**Supplied data**
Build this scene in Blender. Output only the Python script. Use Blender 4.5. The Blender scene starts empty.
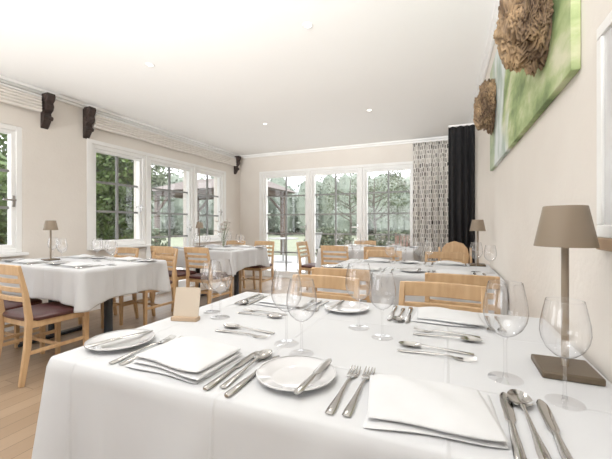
import bpy, bmesh, math, random
from mathutils import Vector, noise
random.seed(7)
PI=math.pi; R=math.radians
COL=bpy.context.scene.collection
TH=R(22.8)
# ---------------------------------------------------------------- materials
def mat(name,c,rough=.6,metal=0.,c2=None,scale=8.,bump=0.,bscale=60.,spec=None,stretch=None,coat=0.,detail=4.):
    m=bpy.data.materials.new(name); m.use_nodes=True; nt=m.node_tree; n=nt.nodes; l=nt.links
    b=n['Principled BSDF']; b.inputs['Roughness'].default_value=rough; b.inputs['Metallic'].default_value=metal
    if coat: b.inputs['Coat Weight'].default_value=coat
    if spec is not None: b.inputs['Specular IOR Level'].default_value=spec
    tc=n.new('ShaderNodeTexCoord'); mp=n.new('ShaderNodeMapping'); l.new(tc.outputs['Object'],mp.inputs['Vector'])
    if stretch: mp.inputs['Scale'].default_value=stretch
    nz=n.new('ShaderNodeTexNoise'); nz.inputs['Scale'].default_value=scale; nz.inputs['Detail'].default_value=detail
    l.new(mp.outputs['Vector'],nz.inputs['Vector'])
    cr=n.new('ShaderNodeValToRGB'); cr.color_ramp.elements[0].position=.35; cr.color_ramp.elements[1].position=.65
    if c2 is None: c2=tuple(x*.95 for x in c)
    cr.color_ramp.elements[0].color=(*c2,1); cr.color_ramp.elements[1].color=(*c,1)
    l.new(nz.outputs['Fac'],cr.inputs['Fac']); l.new(cr.outputs['Color'],b.inputs['Base Color'])
    if bump:
        n2=n.new('ShaderNodeTexNoise'); n2.inputs['Scale'].default_value=bscale; n2.inputs['Detail'].default_value=3
        l.new(mp.outputs['Vector'],n2.inputs['Vector'])
        bp=n.new('ShaderNodeBump'); bp.name='bmp'; bp.inputs['Strength'].default_value=bump; bp.inputs['Distance'].default_value=.01
        l.new(n2.outputs['Fac'],bp.inputs['Height']); l.new(bp.outputs['Normal'],b.inputs['Normal'])
    return m
M={}
M['wall']=mat('plaster_wall',(.77,.725,.67),.9,c2=(.745,.695,.64),scale=3,bump=.25,bscale=45)
M['ceil']=mat('ceiling_paint',(.95,.95,.94),.9,scale=2,c2=(.94,.94,.93))
M['white']=mat('white_paint',(.88,.88,.87),.45,scale=4)
M['bar']=mat('glazing_bar_backlit',(.23,.23,.225),.5)  # dark backlit look of the bars put into their base colour
M['cloth']=mat('tablecloth_linen',(.575,.585,.60),.85,c2=(.555,.565,.585),scale=5,bump=.25,bscale=8)
def creases(m):
    nt=m.node_tree; n=nt.nodes; l=nt.links; tc=n.new('ShaderNodeTexCoord'); sp=n.new('ShaderNodeSeparateXYZ'); l.new(tc.outputs['Object'],sp.inputs[0]); outs=[]
    for ax,per in (('X',.21),('Y',.19)):
        pp=n.new('ShaderNodeMath'); pp.operation='PINGPONG'; pp.inputs[1].default_value=per; l.new(sp.outputs[ax],pp.inputs[0])
        mr=n.new('ShaderNodeMapRange'); mr.interpolation_type='SMOOTHSTEP'; mr.inputs['From Min'].default_value=0; mr.inputs['From Max'].default_value=.007; mr.inputs['To Min'].default_value=1; mr.inputs['To Max'].default_value=0
        l.new(pp.outputs[0],mr.inputs['Value']); outs.append(mr)
    ad=n.new('ShaderNodeMath'); ad.operation='MAXIMUM'; l.new(outs[0].outputs[0],ad.inputs[0]); l.new(outs[1].outputs[0],ad.inputs[1])
    b2=n.new('ShaderNodeBump'); b2.inputs['Strength'].default_value=.7; b2.inputs['Distance'].default_value=.0025
    l.new(ad.outputs[0],b2.inputs['Height']); l.new(n['bmp'].outputs['Normal'],b2.inputs['Normal']); l.new(b2.outputs['Normal'],n['Principled BSDF'].inputs['Normal'])
creases(M['cloth'])
M['napkin']=mat('napkin_linen',(.63,.64,.655),.9,scale=10,bump=.18,bscale=14)
M['wood']=mat('beech_wood',(.62,.405,.215),.42,c2=(.52,.32,.16),scale=5,stretch=(6,6,1),coat=.15)
M['seat']=mat('burgundy_leather',(.06,.016,.016),.45,scale=20,bump=.1)
M['steel']=mat('polished_cutlery_steel',(.48,.47,.455),.15,1.,scale=6)
M['porcelain']=mat('white_porcelain',(.62,.62,.63),.1,scale=3,coat=.8)
M['lampm']=mat('taupe_lamp_metal',(.24,.185,.13),.5,.1,scale=5)
M['lampb']=mat('bronze_lamp_base',(.11,.08,.05),.45,.3,scale=5)
M['dark']=mat('dark_table_base',(.02,.03,.042),.5)
M['corbel']=mat('dark_carved_wood',(.035,.018,.014),.6,c2=(.016,.009,.007),scale=25,bump=.5)
M['burl']=mat('gnarled_burl_wood',(.36,.235,.12),.7,c2=(.11,.065,.035),scale=10,bump=.9,bscale=26,detail=8,stretch=(1,1,.6))
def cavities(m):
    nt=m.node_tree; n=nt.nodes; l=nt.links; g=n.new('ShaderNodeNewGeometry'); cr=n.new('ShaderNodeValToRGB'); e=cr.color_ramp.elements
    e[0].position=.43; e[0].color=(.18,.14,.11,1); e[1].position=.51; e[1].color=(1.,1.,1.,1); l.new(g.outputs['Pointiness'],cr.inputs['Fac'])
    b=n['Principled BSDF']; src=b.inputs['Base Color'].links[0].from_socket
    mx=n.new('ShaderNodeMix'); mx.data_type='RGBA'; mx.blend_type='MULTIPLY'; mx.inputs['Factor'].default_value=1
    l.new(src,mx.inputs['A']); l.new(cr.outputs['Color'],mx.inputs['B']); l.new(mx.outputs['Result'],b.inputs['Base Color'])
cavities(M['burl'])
M['blind']=mat('blind_fabric',(.82,.78,.73),.95,scale=10,bump=.15,bscale=18)
M['black']=mat('black_curtain_velvet',(.007,.007,.009),.95)
M['card']=mat('menu_card_paper',(.56,.47,.37),.8)
M['blk']=mat('card_block_wood',(.45,.32,.21),.6)
M['tan']=mat('tan_ledge_wood',(.34,.22,.13),.6)
M['leaf']=mat('hedge_leaves',(.12,.145,.09),.8,c2=(.075,.095,.055),scale=2)
M['ivy']=mat('ivy_leaves',(.12,.19,.045),.5,c2=(.045,.085,.018),scale=3)
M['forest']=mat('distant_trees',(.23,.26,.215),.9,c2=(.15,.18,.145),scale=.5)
M['lawn']=mat('lawn_grass',(.22,.24,.165),.9,c2=(.18,.20,.13),scale=1)
M['pave']=mat('patio_paving',(.52,.51,.49),.8,scale=1.5)
M['bark']=mat('tree_bark',(.10,.09,.075),.9,scale=12)
M['shelter']=mat('shelter_timber',(.09,.06,.045),.7,scale=6)
M['tile']=mat('roof_tiles',(.12,.095,.085),.8,scale=6)
M['patio']=mat('terracotta_paint',(.18,.09,.065),.6)
M['patiow']=mat('pale_garden_furniture',(.30,.30,.295),.6)
M['petal']=mat('pale_petals',(.76,.73,.68),.8,c2=(.68,.60,.56),scale=30)
M['stemg']=mat('flower_stems',(.22,.27,.16),.7)
def glassmat(name):
    m=bpy.data.materials.new(name); m.use_nodes=True; nt=m.node_tree; n=nt.nodes; l=nt.links
    n.remove(n['Principled BSDF']); o=n['Material Output']
    tr=n.new('ShaderNodeBsdfTransparent'); gl=n.new('ShaderNodeBsdfGlossy'); gl.inputs['Roughness'].default_value=.02
    gl.inputs['Color'].default_value=(1,1,1,1)
    lw=n.new('ShaderNodeLayerWeight'); lw.inputs['Blend'].default_value=.5
    cr=n.new('ShaderNodeValToRGB'); e=cr.color_ramp.elements; e[0].color=(.99,.99,.99,1); e[1].color=(.08,.08,.09,1)
    e[0].position=.0
    for p_,v_ in ((.45,.96),(.66,.85),(.85,.48)): x=e.new(p_); x.color=(v_,v_,v_*1.01,1)
    l.new(lw.outputs['Facing'],cr.inputs['Fac']); l.new(cr.outputs['Color'],tr.inputs['Color'])
    c3=n.new('ShaderNodeValToRGB'); e=c3.color_ramp.elements; e[0].position=0; e[0].color=(.10,)*3+(1,); e[1].position=1; e[1].color=(.75,)*3+(1,)
    for p_,v_ in ((.5,.13),(.8,.32)): x=e.new(p_); x.color=(v_,v_,v_,1)
    l.new(lw.outputs['Facing'],c3.inputs['Fac'])
    mx=n.new('ShaderNodeMixShader'); l.new(c3.outputs['Color'],mx.inputs['Fac'])
    l.new(tr.outputs[0],mx.inputs[1]); l.new(gl.outputs[0],mx.inputs[2]); l.new(mx.outputs[0],o.inputs['Surface'])
    return m
M['glass']=glassmat('wine_glass_crystal')
def panemat():
    m=bpy.data.materials.new('window_glass'); m.use_nodes=True; nt=m.node_tree; n=nt.nodes; l=nt.links
    n.remove(n['Principled BSDF']); tr=n.new('ShaderNodeBsdfTransparent'); gl=n.new('ShaderNodeBsdfGlossy'); gl.inputs['Roughness'].default_value=.02
    mx=n.new('ShaderNodeMixShader'); mx.inputs[0].default_value=.03
    l.new(tr.outputs[0],mx.inputs[1]); l.new(gl.outputs[0],mx.inputs[2]); l.new(mx.outputs[0],n['Material Output'].inputs['Surface'])
    return m
M['pane']=panemat()
def floormat():
    m=mat('oak_plank_floor',(.6,.4,.23),.35); nt=m.node_tree; n=nt.nodes; l=nt.links; b=n['Principled BSDF']
    tc=n.new('ShaderNodeTexCoord'); mp=n.new('ShaderNodeMapping'); mp.inputs['Rotation'].default_value=(0,0,PI/2)
    br=n.new('ShaderNodeTexBrick'); br.inputs['Scale'].default_value=1; br.inputs['Brick Width'].default_value=.9; br.inputs['Row Height'].default_value=.11
    br.inputs['Mortar Size'].default_value=.002; br.inputs['Color1'].default_value=(.37,.26,.17,1); br.inputs['Color2'].default_value=(.30,.205,.13,1); br.inputs['Mortar'].default_value=(.13,.085,.05,1)
    l.new(tc.outputs['Object'],mp.inputs['Vector']); l.new(mp.outputs[0],br.inputs['Vector'])
    nz=n.new('ShaderNodeTexNoise'); nz.inputs['Scale'].default_value=4; mp2=n.new('ShaderNodeMapping'); mp2.inputs['Scale'].default_value=(12,1,1)
    l.new(tc.outputs['Object'],mp2.inputs['Vector']); l.new(mp2.outputs[0],nz.inputs['Vector'])
    mx=n.new('ShaderNodeMix'); mx.data_type='RGBA'; mx.blend_type='MULTIPLY'; mx.inputs['Factor'].default_value=.3
    l.new(br.outputs['Color'],mx.inputs['A'])
    cr=n.new('ShaderNodeValToRGB'); cr.color_ramp.elements[0].color=(.6,.6,.6,1); cr.color_ramp.elements[1].color=(1,1,1,1)
    l.new(nz.outputs['Fac'],cr.inputs['Fac']); l.new(cr.outputs['Color'],mx.inputs['B'])
    l.new(mx.outputs['Result'],b.inputs['Base Color']); return m
M['floor']=floormat()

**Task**
Using the listing above, list every line in which the string "RGBA" occurs.

**Result below**
    mx=n.new('ShaderNodeMix'); mx.data_type='RGBA'; mx.blend_type='MULTIPLY'; mx.inputs['Factor'].default_value=1
    mx=n.new('ShaderNodeMix'); mx.data_type='RGBA'; mx.blend_type='MULTIPLY'; mx.inputs['Factor'].default_value=.3